I was a kid far away from home terrorized by a bunch of other kids for doing something really human, bullied for doing something they themselves also did. But looking back at all that some thirty years later, and understanding a lot more about the way the psyche works, it wasn’t any of the actions themselves that created that complex. It was the spectacle, the public humiliation, the opened stall door exposing their handiwork to the rest of the camp–that’s what actually broke me.
You, my friends, fellow writers–you know this feeling, even if you were never attacked by strangers in a stall as a kid.
You know this feeling because you’ve written something that later got smeared with someone’s shit, something that got pissed on by strangers in a way designed to ensure the public became participants in your humiliation. Maybe it wasn’t an essay or poetry at all–maybe it was just a question asked in a public space, a sentence written on a social media post, or maybe it was just a fucking picture you took of yourself doing something; regardless, you were mobbed, “called out,” shamed, humiliated, attacked, and called whatever names the crowd decided would best hang around your neck like a weight or a noose.
And so the next time you tried to write something, anywhere, you found you couldn’t and didn’t really know why. Anxiety, despair, fear, depression, or all kinds of other emotions you couldn’t quite name all arose each time you tried to craft a sentence, and so you decided to restrain yourself, hold whatever it was inside you, not release it into the world.
I’m sorry you were shamed into silence.
I’m not writing for the inevitable critics who, as with anything I write, will find something in this essay to weaponize in their quixotic crusades. Regardless though, some of them will suggest that shame is a good thing, a useful tool to change behavior. Maybe you even think this, or have been convinced by enough people that maybe shame is deserved.
But here’s the thing. You’re a writer, which means you actually care about things, and people, and ideas, and feelings. And shaming only works on people who care. Assholes, psychopaths, world leaders, capitalists, and all the sorts of people who are actually fucking up things for others can’t be shamed into changing their behavior. In fact, they’re the ones doing the shaming. Even the online activists leading “call outs” or doxxing or other public crusades against people are assholes; scratch behind any one of them and you’ll always find a hot mess who’s hoping to feel a little better by dominating a stranger and hiding it behind a political cause.
Only people who care about being understood, those who haven’t deadened the sensitive parts of their soul, respond to shame. And that’s why you, dear writer, will always be an easy target for people who get off on dominating others. It’s exactly the most vulnerable, sensitive, and responsive parts of you that make you a good writer, which are also unfortunately the parts miserable people will always try to kill off with their criticisms.

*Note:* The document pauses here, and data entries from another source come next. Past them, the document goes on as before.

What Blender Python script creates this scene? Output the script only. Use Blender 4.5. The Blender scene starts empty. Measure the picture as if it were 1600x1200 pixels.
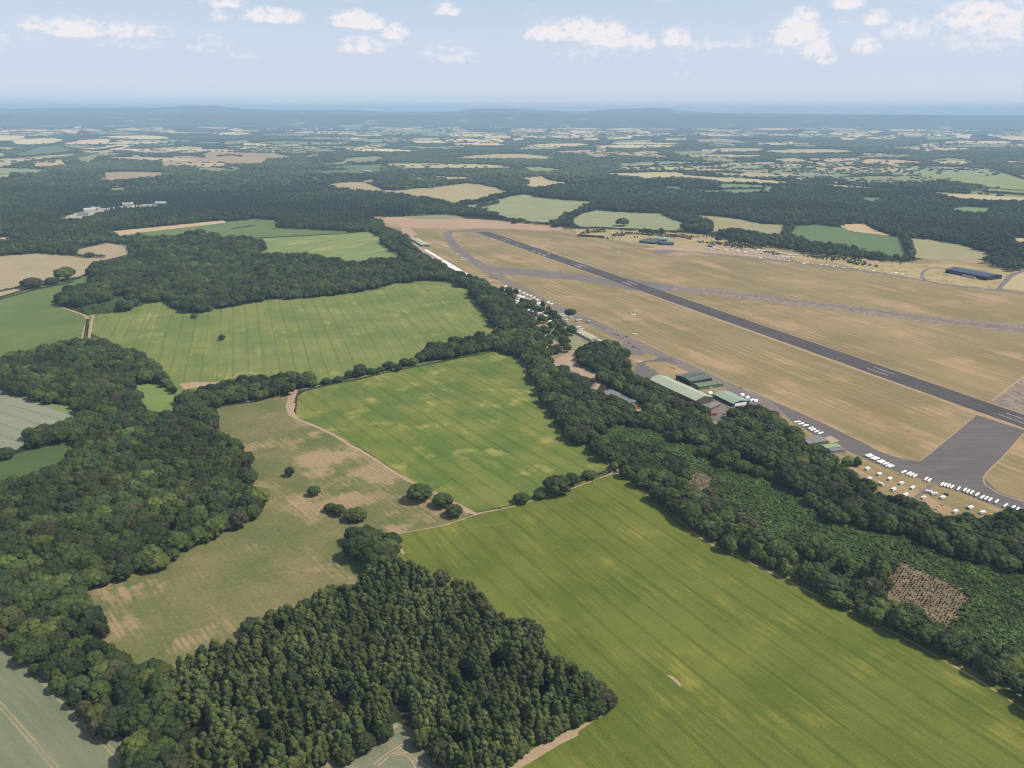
import bpy, math, random
import numpy as np
from mathutils import Vector, Matrix, noise
random.seed(7)
RNG = np.random.default_rng(11)
SC = bpy.context.scene
COL = SC.collection

# ---------------------------------------------------------------- camera
HCAM = 400.0                       # height above the fields, metres
F = 1256.0                         # focal length in pixels of the 1600 px photograph
PITCH = math.atan((600-172.5)/F)
ROLL = math.radians(0.15)
cam_d = bpy.data.cameras.new('camera')
cam_d.sensor_width = 36; cam_d.lens = 36*F/1600
cam_d.clip_start = 1; cam_d.clip_end = 200000
cam = bpy.data.objects.new('camera', cam_d); COL.objects.link(cam)
cam.location = (0, 0, HCAM)
MR = Matrix.Rotation(math.pi/2-PITCH, 3, 'X') @ Matrix.Rotation(ROLL, 3, 'Z')
cam.rotation_euler = MR.to_euler()
SC.camera = cam
NR = np.array(MR)

# ---------------------------------------------------------------- light
SUN_EL = math.radians(52); SUN_AZ = math.radians(96)      # azimuth from +Y clockwise: light comes from the right
sd = Vector((math.sin(SUN_AZ)*math.cos(SUN_EL), math.cos(SUN_AZ)*math.cos(SUN_EL), math.sin(SUN_EL)))
sl = bpy.data.lights.new('sun', 'SUN'); sl.energy = 4.9; sl.angle = math.radians(0.6); sl.color = (1, .92, .79)
so = bpy.data.objects.new('sun', sl); COL.objects.link(so); so.rotation_euler = sd.to_track_quat('Z', 'Y').to_euler()
so.location = (0, 0, 900)

SC.view_settings.view_transform = 'Standard'; SC.view_settings.look = 'None'
SC.view_settings.exposure = 0.16; SC.view_settings.gamma = 1
cy = SC.cycles
cy.use_denoising = True; cy.denoiser = 'OPENIMAGEDENOISE'; cy.denoising_input_passes = 'RGB_ALBEDO_NORMAL'
cy.max_bounces = 4; cy.diffuse_bounces = 2; cy.glossy_bounces = 1; cy.transmission_bounces = 2; cy.volume_bounces = 0
cy.transparent_max_bounces = 6; cy.use_adaptive_sampling = True; cy.adaptive_threshold = 0.02
cy.filter_width = 1.1

def lin(c):
    return tuple(((v/255)/12.92 if v/255 <= .04045 else ((v/255+.055)/1.055)**2.4) for v in c)
KALB = 1.62                        # radiance of a white ground under this sun and sky
def alb(c, k=1.0):
    return tuple(min(.85, v/KALB*k) for v in lin(c)) + (1,)

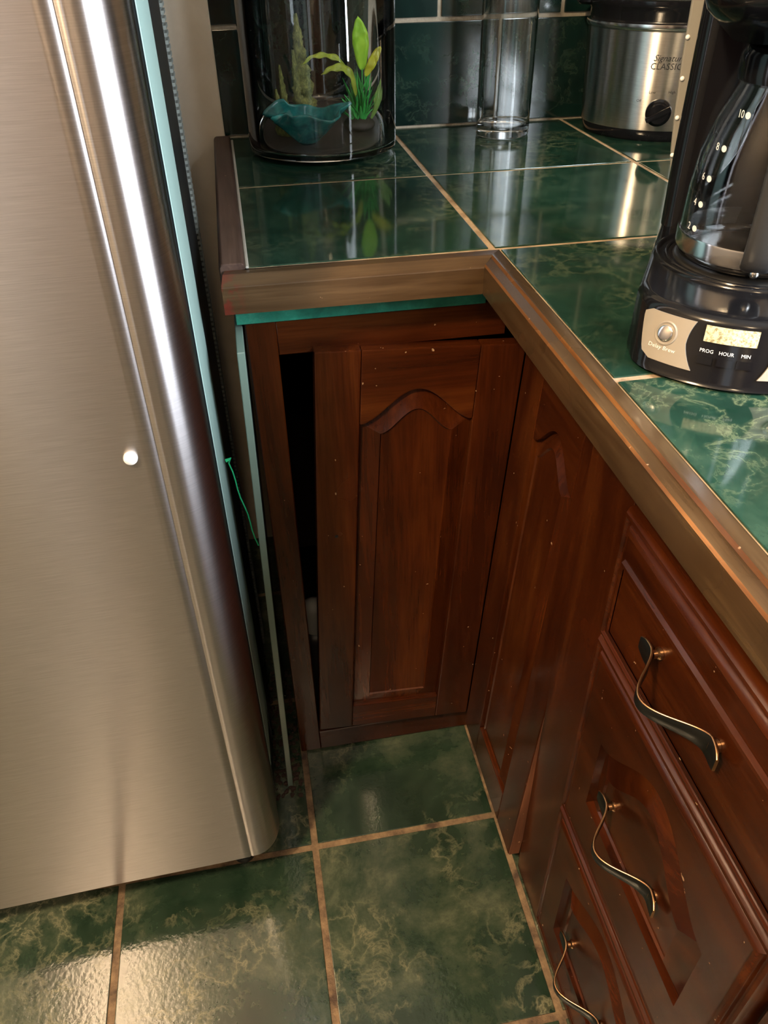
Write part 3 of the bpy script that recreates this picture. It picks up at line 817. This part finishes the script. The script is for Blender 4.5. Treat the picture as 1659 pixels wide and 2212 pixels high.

You have to write, just like you have to shit. And the only way to get over writer’s block is to write.
Don’t let them shame you into silence. I need you to write. Other writers need you to write. This world is being run by bullies, and even the people supposedly on “our side” are rarely much better. They win when we go silent, when we despair, when we walk away from our craft and the vulnerability that powers it. Only by writing our truth into the world can another world be born from our dreamings.
Next time you want to stop writing, remember the story I told you. And if that doesn’t help, remember something even more important: that criticism you just read on social media was probably written while your critic was on the toilet.
thank you – needed that!
Thank you for this.
Thank you.
Yes, it’s especially easy to pile on without understanding what you’re criticizing from behind the safety of your keyboard.
I’ve been having a hard time writing anything for a month. Thank you for writing this.